Bad Teenage Poetry

Insignificantly Significant

Name:
Location: Fort Collins, Colorado, United States

Thursday, April 30, 2009

BACK!

Hey creepishly loyal fans! That line seems to be compulsitory for blogs that come back after a long hiatus. I think I'm going to try and start writing in here again, even if its just another one of those, keep it up for a week then drop it like a flaming cement brick covered in dog poop kind of things.

Things are going alright for me. Graduation from college is literally two weeks away and my future is looming ever closer towards me. I've had some other opportunities come up but it seems like I live in the perpetual state of waiting followed by dissapointment. I wish I could say for certain where I'm going to be; even in two months, but I can't.
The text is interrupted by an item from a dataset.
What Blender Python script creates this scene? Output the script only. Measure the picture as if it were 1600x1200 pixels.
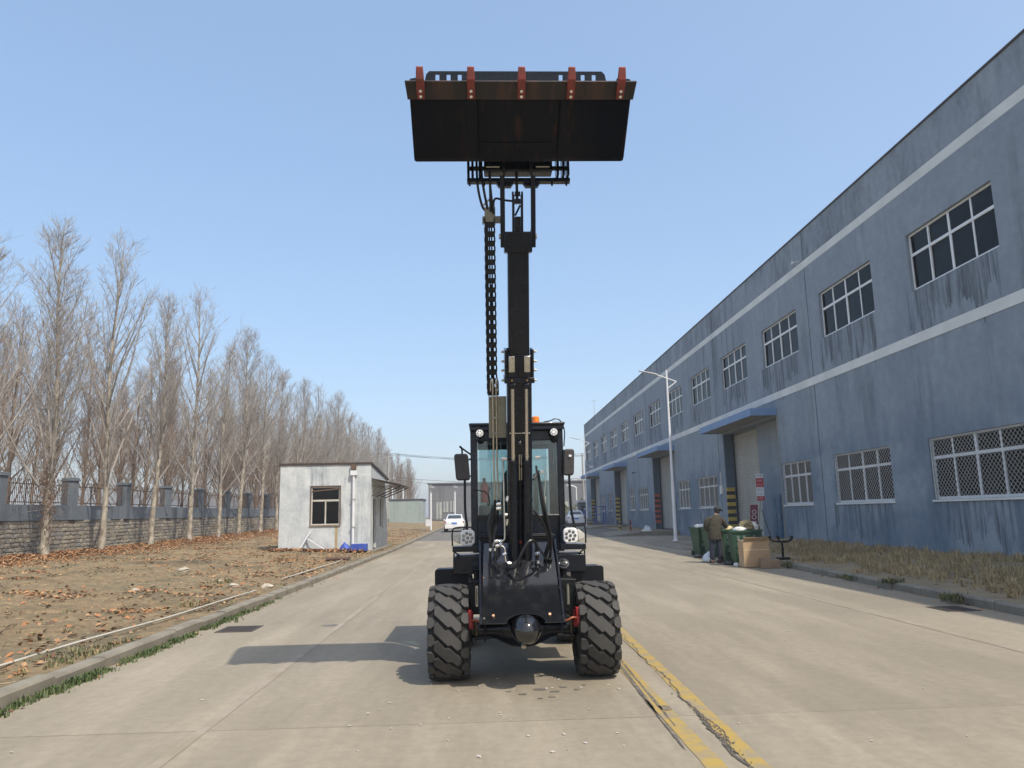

Its frustrating that the crystal ball gets so cloudy so quick, but I'll make it. Maybe with an ulcer to show but I'll make it.

I have a horrible sense of dread that I've been trying to shake all day. I'm honestly not sure specifically for what, but its been pretty miserable. I think its just one of those things but I really need something good to start happening for me quick. I know I'll end up somewhere and that I should just take things one at a time, but I'm probably at the peak of the point in my life where its impossible for me to take that advice. Maybe just the focus that I'll be able to comit to my future once I graduate is all I need. Its the biggest change I've ever encountered and it really feels like it.

Its all surreal, it really is. All I've known my entire life is school. The fact that I'm almost at the top of that mountain is intimidating because it feels like it should all be leading towards something, I just don't know what.

Anyway, cheers! It feels good to write again. :) You owe me one Kimbre.